>> Start Given information
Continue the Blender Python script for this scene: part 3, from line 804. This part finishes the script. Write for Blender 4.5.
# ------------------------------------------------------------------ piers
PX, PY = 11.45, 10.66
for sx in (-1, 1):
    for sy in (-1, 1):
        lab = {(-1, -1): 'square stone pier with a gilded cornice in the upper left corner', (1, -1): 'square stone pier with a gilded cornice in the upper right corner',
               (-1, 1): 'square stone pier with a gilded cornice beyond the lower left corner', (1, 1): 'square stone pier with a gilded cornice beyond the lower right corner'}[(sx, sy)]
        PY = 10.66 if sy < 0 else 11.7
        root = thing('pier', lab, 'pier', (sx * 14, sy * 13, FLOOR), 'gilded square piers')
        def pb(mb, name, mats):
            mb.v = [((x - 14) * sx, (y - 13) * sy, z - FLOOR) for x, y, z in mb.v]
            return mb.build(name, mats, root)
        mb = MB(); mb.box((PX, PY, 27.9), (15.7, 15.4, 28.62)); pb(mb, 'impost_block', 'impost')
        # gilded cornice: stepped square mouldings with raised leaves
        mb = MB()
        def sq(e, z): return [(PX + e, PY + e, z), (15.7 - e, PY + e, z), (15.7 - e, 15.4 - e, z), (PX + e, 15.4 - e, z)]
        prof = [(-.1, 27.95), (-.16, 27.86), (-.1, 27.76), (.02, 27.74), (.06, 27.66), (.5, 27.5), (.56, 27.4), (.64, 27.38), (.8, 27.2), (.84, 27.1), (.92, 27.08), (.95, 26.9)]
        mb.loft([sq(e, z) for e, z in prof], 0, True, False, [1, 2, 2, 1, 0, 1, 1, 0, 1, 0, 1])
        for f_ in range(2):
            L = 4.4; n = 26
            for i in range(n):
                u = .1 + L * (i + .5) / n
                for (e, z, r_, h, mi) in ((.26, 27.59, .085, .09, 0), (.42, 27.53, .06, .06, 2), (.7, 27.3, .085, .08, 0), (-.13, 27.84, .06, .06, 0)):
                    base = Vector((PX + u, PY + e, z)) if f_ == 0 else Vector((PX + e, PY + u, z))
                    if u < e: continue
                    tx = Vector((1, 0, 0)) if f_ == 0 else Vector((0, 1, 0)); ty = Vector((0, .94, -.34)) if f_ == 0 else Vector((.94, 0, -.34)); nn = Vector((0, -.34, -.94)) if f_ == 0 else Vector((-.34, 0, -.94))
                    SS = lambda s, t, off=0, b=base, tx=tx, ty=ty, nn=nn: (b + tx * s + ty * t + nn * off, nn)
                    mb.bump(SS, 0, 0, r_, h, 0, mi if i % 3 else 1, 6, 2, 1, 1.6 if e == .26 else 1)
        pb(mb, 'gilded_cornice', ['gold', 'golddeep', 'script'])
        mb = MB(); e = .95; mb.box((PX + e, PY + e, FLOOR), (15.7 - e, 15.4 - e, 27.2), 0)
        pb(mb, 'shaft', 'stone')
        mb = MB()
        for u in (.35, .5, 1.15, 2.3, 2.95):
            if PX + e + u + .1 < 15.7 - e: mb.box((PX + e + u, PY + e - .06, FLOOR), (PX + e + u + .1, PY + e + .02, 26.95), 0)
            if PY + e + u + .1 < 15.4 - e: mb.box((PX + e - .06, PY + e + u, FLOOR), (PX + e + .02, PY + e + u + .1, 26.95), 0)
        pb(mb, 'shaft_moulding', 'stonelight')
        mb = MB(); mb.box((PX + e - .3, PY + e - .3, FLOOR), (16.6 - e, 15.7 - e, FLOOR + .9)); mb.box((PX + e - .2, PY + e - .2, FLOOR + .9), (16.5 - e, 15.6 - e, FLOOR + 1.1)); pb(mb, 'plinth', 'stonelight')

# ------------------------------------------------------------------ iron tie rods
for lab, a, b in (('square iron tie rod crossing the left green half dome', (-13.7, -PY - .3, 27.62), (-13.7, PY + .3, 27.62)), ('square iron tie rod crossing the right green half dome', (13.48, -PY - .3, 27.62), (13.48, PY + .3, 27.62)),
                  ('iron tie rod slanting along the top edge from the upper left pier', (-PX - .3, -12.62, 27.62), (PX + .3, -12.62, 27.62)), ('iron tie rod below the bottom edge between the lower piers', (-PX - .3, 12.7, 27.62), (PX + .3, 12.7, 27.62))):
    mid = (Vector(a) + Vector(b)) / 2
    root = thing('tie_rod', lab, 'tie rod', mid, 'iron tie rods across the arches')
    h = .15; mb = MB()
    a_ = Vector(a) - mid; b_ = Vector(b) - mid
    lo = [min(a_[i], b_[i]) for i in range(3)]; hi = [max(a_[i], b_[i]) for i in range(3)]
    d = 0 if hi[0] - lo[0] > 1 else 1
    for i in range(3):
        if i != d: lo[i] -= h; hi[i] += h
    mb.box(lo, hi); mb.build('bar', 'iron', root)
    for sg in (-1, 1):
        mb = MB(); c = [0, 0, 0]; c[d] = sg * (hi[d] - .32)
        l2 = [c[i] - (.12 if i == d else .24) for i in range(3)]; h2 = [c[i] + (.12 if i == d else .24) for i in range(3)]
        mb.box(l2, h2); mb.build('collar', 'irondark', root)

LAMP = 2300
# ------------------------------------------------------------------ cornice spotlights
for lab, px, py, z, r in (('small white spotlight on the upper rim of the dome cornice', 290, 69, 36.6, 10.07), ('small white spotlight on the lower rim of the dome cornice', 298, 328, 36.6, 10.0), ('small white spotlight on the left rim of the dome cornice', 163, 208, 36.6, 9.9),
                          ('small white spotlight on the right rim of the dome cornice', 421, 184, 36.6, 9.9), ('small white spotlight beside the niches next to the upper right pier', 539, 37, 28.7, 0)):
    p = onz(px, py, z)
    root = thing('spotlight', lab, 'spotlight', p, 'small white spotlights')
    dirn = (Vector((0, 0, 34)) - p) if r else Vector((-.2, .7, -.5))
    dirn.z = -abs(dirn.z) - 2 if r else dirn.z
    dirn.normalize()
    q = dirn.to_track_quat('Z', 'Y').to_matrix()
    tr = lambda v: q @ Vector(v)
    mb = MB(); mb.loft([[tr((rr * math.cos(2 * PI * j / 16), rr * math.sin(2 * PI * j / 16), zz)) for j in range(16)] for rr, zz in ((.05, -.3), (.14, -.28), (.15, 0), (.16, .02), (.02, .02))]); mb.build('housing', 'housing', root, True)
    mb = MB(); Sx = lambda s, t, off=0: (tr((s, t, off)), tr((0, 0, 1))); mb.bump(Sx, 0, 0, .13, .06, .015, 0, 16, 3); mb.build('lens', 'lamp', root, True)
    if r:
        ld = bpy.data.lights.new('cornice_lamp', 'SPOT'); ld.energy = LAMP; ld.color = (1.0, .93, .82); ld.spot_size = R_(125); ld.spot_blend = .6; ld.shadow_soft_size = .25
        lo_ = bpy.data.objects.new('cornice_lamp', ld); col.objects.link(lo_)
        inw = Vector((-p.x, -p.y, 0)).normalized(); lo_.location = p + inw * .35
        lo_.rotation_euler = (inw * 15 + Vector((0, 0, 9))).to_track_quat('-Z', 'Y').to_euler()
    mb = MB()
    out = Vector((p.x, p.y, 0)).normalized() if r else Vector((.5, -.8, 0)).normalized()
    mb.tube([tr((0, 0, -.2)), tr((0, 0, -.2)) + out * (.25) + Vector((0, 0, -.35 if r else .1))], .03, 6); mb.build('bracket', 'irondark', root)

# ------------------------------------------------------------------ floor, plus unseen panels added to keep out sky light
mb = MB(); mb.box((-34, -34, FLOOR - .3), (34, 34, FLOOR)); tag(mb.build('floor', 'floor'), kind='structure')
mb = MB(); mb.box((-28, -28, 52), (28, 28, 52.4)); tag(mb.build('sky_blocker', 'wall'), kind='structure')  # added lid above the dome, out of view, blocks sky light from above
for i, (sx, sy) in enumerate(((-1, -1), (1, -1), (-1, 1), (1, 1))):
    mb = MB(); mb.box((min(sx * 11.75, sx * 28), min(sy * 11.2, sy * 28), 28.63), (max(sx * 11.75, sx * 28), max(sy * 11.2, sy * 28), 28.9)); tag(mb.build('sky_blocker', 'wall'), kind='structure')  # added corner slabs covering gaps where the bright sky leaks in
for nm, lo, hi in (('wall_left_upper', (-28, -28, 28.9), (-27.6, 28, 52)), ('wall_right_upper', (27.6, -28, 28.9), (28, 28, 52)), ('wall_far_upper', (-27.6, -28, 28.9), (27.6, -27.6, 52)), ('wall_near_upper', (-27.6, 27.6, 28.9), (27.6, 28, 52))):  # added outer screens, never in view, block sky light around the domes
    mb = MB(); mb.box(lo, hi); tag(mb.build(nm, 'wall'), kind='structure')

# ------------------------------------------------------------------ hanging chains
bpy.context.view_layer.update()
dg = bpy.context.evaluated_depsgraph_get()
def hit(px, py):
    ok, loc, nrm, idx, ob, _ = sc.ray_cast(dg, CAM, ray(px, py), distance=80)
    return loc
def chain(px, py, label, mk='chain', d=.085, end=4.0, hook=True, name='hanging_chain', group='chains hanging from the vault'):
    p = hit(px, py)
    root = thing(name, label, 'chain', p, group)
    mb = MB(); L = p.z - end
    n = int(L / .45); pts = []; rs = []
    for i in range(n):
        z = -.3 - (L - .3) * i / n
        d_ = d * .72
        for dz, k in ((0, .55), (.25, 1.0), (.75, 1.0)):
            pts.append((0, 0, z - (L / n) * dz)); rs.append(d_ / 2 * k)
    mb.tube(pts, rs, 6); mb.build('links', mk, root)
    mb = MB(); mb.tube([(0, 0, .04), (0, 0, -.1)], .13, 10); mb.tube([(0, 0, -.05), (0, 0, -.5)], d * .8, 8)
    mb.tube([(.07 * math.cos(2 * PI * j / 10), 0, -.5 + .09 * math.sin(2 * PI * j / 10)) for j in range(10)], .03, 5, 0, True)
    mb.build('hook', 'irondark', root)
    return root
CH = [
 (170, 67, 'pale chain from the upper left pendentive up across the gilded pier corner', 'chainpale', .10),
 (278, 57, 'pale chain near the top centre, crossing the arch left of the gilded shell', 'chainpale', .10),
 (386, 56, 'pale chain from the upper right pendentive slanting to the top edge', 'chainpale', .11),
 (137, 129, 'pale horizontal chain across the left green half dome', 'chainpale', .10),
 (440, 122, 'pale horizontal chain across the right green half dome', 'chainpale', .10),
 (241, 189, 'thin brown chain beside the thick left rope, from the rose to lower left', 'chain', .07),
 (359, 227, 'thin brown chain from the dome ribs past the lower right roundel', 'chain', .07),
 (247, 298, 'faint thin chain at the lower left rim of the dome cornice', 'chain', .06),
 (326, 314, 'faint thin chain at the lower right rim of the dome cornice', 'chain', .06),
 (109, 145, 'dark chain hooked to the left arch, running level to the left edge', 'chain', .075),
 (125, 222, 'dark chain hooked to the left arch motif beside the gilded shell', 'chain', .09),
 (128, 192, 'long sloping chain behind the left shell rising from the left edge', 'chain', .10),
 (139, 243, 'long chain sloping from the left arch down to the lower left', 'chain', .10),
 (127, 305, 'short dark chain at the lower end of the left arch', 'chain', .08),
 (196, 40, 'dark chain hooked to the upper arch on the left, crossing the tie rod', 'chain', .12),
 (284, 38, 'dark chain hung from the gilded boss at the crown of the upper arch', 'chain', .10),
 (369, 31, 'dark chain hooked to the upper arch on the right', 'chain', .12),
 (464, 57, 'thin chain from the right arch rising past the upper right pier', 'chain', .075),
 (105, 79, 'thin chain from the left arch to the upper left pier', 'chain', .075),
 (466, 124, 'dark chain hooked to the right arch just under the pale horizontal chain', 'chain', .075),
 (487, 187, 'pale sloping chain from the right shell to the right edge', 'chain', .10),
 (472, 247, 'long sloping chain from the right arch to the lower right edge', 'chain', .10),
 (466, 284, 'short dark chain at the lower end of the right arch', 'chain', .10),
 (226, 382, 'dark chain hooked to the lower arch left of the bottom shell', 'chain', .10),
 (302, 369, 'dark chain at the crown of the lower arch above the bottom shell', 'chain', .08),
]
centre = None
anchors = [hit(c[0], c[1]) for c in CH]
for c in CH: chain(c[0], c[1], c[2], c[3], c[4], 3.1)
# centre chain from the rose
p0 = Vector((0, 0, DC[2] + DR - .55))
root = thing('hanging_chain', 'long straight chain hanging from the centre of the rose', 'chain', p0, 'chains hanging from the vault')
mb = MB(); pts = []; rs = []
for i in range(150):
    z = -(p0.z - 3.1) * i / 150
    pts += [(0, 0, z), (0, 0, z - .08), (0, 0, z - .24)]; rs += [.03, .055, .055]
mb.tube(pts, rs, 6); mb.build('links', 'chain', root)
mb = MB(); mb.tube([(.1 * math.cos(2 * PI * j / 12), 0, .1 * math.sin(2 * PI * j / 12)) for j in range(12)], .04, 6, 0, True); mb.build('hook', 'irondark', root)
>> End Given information
* The problem
Every line in the data that holds "script" should be copied out.

* Response below
Continue the Blender Python script for this scene: part 3, from line 804. This part finishes the script. Write for Blender 4.5.
        pb(mb, 'gilded_cornice', ['gold', 'golddeep', 'script'])